Pakistani-Led Startup that Empowers Farmers with Fintech Solutions Raises $1.85 Million

Ricult is a fintech startup aiming at helping farmers with small land holdings get access to the capital they need so that they don’t face financial exploitation by landlords in the developing countries. The firm blends the best technology and farming practices in order to achieve this goal.

The startup, which is backed by the Bill and Melinda Gates Foundation, has raised $1.85 million in seed funding in a bid to address the smallholder farmers’ entire value chain through a fintech data platform and marketplace.

Founded in 2015 by a team based in MIT, and led by Usman Javaid, former Director Marketing Telenor, Ricult has embarked on a journey to challenge exploitative agricultural practices in developing countries by providing farm input – seeds, fertilizers, and pesticides – on simple and affordable credit terms while using efficient credit score algorithms and precision analytics to increase the yield manifold.

Usman, a former Business Process Consultant at Nestle, believes that the main reason behind fintech startups’ failure in developing countries is their approach; they only address one facet of the issue by offering credit.

I’m a firm believer that you need to address the entire value chain.

Being a Pakistani and knowing how things work here, Javaid understands how middlemen and loan sharks exploit those who feed the world.

“These middlemen charge exorbitant rates of around 200% per annum, and it’s a very exploitative and abusive relationship that can get very rough and even involves murder if farmers fail to pay them back.”


Ricult is operational in Pakistan and Thailand to date. With its recent funding, the startup is aiming to beef up its share in the market. Ricult’s sponsors include the San Francisco-based accelerator 500 Startups, Wavemakers – a VC working on developing countries, and a Thai corporate.

Earlier, the startup raised $600,000 in seed funding. The Gates Foundation’s contribution in this was $100,000.

With a Series A Round planned in June next year, Ricult promises to allow farmers to take charge of their lives year after year.

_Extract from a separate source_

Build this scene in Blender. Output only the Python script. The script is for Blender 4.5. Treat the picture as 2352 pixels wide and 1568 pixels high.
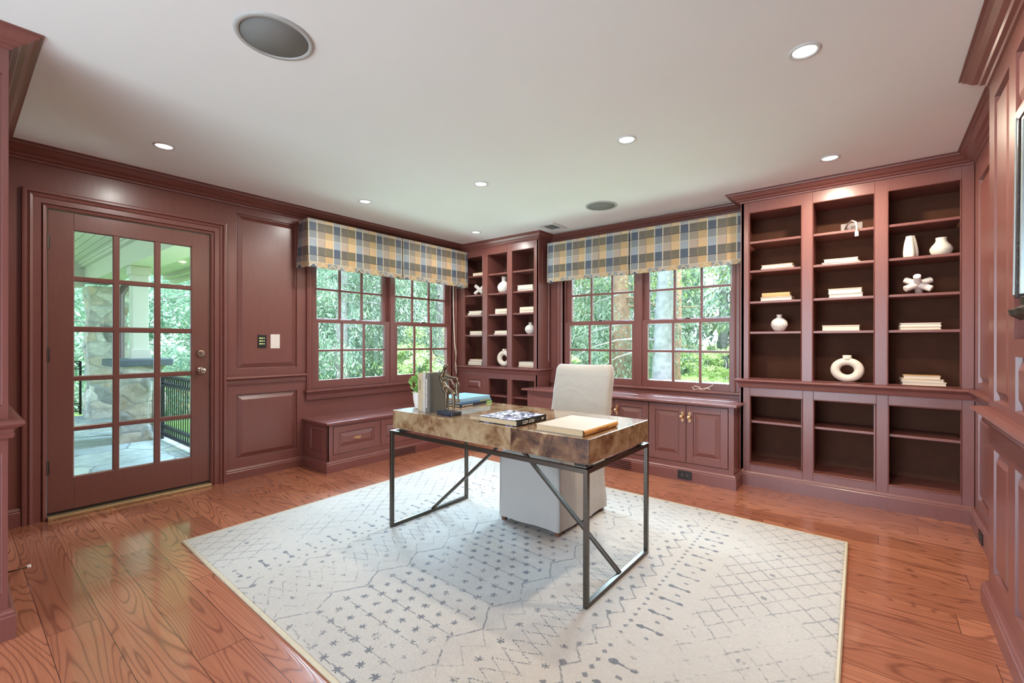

Ricult – The Answer to Smallholder Farmers’ Challenges

Ricult offers the same solutions as middlemen. However, Ricult says that its process is transparent and its services can be availed at extremely affordable prices.

Registering with Ricult is easy. Farmers can access the platform using any type of phone. While registering, Ricult accesses the farmer’s creditworthiness using credit scoring algorithms and predictive psychometric tools.

Using geospatial technology including Geographic Information Systems (GIS) and Remote Sensing (RS), as well as soil mechanics and weather studies, Ricult proposes farm inputs looking at the land characteristics. Spatial variations in crops and soil conditions are mapped using Machine Learning algorithms in a bid to provide precise inputs for increased yields.

Offering actionable agronomic data and insights, Ricult ensures that the farmers stay active even after they get the credit or loan. For instance, pest attacks and weather forecasts play a vital role in the timely action.

Ricult not just restricts to informing farmers about optimal sowing times and weather forecasts, but after harvest, the startup connects them with buyers and mills who pay a processing fee to get access to the selling farmers. Ricult has reduced the inputs cost three-times as compared to what the farmers usually pay.

Ricult pays the farmers within 2 days, a marked improvement in payment times in developing markets.

“If you analyze the whole situation, the root cause for farmers’ inability to access capital or have enough of it at sowing time is that he doesn’t get paid on time when he sells his crop and the middlemen will stagger payment over many months by design, to force the farmer to go back to him for next cycle and that keeps him trapped.”

Javaid believes that their supply-chain approach is the first of its kind and it bodes well for his company as well as the farmers of the developing countries.